Where Ofcom has surprisingly little to do is on the internet, the place where media and telecoms are converging. There was a chance that it would have more to do if a Brussels directive - the audiovisual media services directive - had been implemented, but Ofcom fought to water it down.
It is left in the odd position of referring Kangaroo, a planned commercial version of the BBC iPlayer, to the Competition Commission, while YouTube uploads 13 hours of uncensored video onto its website every minute. The first is deemed to be “TV-like” so it is covered by Ofcom, while the second is not, even though YouTube is signing up broadcast partners to air full-length programmes and split the advertising income.
Richards hates to be thought of as empire-building, but he is pleased that Ofcom has taken on the role of ensuring that broadband providers honour a pledge to crack down on illegal downloaders.
“I am not sitting thinking, can I get my hands on more things?” he said. “We are comfortable with the idea that there are different levels of regulation as befits the area.”

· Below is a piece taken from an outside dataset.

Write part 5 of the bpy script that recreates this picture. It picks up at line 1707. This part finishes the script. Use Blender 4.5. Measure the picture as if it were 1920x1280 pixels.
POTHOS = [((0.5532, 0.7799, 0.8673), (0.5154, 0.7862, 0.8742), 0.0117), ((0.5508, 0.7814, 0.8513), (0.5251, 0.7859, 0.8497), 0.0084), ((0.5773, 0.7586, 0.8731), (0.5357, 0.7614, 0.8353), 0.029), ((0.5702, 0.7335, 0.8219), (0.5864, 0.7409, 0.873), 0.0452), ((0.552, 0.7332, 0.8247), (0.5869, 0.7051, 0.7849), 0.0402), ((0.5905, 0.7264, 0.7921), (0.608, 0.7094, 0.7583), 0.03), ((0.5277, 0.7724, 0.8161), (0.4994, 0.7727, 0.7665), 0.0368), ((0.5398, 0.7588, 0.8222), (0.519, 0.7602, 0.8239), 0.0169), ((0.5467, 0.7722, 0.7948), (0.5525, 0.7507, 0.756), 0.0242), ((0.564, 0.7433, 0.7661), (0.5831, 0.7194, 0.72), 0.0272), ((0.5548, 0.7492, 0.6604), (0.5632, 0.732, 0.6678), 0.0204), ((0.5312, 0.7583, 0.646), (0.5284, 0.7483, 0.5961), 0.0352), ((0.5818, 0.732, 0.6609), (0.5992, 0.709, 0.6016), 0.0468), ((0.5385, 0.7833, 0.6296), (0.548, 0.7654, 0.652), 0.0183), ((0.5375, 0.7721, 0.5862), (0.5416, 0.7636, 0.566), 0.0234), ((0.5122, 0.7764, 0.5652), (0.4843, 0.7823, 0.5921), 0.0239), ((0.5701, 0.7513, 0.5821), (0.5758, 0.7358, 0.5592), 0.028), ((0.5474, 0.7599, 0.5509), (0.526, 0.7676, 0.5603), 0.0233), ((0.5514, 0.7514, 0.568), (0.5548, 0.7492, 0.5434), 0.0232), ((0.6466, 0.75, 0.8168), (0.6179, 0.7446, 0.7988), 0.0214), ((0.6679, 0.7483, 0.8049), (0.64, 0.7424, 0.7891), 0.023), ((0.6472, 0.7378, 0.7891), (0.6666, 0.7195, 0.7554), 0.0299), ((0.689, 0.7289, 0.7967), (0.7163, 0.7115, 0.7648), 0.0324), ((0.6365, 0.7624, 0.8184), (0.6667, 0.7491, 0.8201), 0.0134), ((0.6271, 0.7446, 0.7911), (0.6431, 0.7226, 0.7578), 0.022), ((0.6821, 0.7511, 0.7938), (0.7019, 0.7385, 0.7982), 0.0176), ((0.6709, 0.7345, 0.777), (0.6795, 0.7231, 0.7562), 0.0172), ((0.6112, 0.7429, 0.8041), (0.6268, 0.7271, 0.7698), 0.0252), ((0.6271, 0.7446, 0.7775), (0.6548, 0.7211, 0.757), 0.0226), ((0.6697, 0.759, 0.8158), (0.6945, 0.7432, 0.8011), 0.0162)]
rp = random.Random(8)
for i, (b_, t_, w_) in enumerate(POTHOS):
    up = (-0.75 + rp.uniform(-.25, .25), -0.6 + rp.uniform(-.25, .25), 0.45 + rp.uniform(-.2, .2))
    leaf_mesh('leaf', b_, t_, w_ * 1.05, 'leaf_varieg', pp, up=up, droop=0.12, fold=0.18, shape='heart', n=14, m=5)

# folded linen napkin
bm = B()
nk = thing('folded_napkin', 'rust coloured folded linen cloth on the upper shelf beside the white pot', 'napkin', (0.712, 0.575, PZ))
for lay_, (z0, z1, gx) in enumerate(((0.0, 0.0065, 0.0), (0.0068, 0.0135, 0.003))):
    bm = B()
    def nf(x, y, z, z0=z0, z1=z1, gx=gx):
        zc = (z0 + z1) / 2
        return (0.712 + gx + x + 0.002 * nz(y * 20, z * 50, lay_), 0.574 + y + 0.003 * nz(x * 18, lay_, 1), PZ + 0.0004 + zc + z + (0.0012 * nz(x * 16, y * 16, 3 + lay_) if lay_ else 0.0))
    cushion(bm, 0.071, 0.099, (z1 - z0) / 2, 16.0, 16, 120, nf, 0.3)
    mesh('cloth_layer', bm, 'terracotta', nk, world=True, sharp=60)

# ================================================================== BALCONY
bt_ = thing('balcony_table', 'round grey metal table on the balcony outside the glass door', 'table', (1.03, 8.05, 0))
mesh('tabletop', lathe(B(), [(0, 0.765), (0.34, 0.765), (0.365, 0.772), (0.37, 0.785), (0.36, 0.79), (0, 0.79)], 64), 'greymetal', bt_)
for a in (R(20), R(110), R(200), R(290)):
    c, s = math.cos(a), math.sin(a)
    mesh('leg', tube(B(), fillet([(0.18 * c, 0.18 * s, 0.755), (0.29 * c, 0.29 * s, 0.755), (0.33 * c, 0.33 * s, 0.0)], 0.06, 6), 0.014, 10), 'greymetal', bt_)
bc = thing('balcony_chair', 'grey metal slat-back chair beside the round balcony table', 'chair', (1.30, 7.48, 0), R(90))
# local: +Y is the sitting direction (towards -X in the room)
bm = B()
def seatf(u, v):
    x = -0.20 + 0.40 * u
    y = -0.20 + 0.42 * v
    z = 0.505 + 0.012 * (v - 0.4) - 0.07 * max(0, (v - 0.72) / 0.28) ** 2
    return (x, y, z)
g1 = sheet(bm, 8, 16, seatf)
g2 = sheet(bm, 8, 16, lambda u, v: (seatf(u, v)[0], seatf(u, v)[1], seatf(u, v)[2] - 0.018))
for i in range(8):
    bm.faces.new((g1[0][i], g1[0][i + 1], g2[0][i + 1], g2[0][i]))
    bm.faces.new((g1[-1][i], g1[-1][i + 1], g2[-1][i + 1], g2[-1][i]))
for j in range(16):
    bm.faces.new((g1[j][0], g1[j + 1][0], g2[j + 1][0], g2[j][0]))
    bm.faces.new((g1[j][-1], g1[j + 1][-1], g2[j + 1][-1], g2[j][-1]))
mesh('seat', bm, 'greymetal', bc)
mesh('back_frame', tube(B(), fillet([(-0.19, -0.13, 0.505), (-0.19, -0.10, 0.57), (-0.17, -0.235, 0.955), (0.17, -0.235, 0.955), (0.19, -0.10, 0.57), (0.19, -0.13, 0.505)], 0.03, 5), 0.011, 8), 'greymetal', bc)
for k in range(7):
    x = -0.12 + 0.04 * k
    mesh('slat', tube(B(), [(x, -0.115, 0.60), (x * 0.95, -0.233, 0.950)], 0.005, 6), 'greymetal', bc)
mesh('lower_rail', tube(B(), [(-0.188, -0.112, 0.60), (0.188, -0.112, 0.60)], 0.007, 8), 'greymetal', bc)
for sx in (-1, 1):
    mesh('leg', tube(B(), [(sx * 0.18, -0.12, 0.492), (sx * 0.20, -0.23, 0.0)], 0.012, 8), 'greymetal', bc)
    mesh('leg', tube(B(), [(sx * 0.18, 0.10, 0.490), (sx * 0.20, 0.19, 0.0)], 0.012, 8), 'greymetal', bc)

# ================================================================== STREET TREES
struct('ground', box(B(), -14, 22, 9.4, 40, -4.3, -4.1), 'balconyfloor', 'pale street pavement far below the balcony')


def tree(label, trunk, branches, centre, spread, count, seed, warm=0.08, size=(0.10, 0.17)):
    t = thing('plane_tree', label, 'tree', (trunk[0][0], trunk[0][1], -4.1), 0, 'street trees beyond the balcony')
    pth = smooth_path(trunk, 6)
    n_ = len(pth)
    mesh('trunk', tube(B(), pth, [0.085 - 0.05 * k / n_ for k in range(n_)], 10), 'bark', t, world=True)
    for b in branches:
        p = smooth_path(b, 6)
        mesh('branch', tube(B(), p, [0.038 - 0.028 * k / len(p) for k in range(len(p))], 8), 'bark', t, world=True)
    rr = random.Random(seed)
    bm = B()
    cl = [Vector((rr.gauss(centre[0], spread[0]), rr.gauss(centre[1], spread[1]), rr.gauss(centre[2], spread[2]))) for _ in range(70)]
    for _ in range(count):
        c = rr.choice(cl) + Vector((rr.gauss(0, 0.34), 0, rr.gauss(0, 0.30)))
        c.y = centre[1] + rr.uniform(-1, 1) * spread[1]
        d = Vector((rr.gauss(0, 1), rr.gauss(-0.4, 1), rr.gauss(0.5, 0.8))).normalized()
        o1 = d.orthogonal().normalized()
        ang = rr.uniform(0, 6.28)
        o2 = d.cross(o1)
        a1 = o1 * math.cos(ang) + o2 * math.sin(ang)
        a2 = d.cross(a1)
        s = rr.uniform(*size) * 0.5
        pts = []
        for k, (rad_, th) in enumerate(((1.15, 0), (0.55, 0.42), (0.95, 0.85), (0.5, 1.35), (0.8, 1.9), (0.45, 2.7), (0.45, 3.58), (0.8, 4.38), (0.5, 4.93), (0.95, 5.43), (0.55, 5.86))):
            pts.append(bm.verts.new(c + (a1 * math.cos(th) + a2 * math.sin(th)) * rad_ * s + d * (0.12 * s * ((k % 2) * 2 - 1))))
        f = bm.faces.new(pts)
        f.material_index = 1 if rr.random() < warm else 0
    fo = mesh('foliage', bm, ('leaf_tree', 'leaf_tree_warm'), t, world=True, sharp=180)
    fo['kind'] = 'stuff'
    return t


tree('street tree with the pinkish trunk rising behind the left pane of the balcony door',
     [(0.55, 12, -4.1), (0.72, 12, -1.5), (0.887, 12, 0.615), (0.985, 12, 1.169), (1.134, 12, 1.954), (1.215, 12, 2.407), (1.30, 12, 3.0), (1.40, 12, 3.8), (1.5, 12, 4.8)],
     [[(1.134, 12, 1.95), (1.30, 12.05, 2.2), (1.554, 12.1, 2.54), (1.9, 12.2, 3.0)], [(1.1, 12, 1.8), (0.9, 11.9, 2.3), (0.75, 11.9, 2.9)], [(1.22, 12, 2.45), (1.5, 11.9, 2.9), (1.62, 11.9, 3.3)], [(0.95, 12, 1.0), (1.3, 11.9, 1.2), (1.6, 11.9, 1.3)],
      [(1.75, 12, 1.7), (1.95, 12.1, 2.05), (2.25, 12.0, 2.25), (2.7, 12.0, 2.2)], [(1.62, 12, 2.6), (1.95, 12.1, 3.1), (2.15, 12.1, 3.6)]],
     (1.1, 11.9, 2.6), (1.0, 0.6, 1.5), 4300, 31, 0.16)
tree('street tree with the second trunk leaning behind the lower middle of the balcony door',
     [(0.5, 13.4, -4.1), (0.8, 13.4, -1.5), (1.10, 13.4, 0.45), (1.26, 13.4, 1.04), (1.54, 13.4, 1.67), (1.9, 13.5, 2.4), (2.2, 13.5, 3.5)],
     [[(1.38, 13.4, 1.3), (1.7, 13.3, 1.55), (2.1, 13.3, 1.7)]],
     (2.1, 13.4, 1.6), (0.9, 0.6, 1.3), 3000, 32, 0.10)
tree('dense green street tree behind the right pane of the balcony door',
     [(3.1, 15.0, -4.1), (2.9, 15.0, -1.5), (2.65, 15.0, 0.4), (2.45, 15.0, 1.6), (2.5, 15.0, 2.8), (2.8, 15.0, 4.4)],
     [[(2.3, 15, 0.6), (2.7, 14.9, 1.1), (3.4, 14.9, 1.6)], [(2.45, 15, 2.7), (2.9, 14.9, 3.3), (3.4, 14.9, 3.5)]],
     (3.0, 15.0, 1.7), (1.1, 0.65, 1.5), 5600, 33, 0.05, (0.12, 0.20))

For now, that means the internet is being cleaned up by self-regulation through the UK Child Council on Internet Safety, although that may change when a new communications act is produced after the next election.
Fresh from the Cabinet Office, Stephen Carter, Richards’ predecessor at Ofcom, took his place in the House of Lords last week as communications minister with an eye on preparing the ground for new legislation to police the internet age.
Currie expects that Ofcom will “find its remit being stretched” once he has gone. Richards’ workload is unlikely to ease any time soon.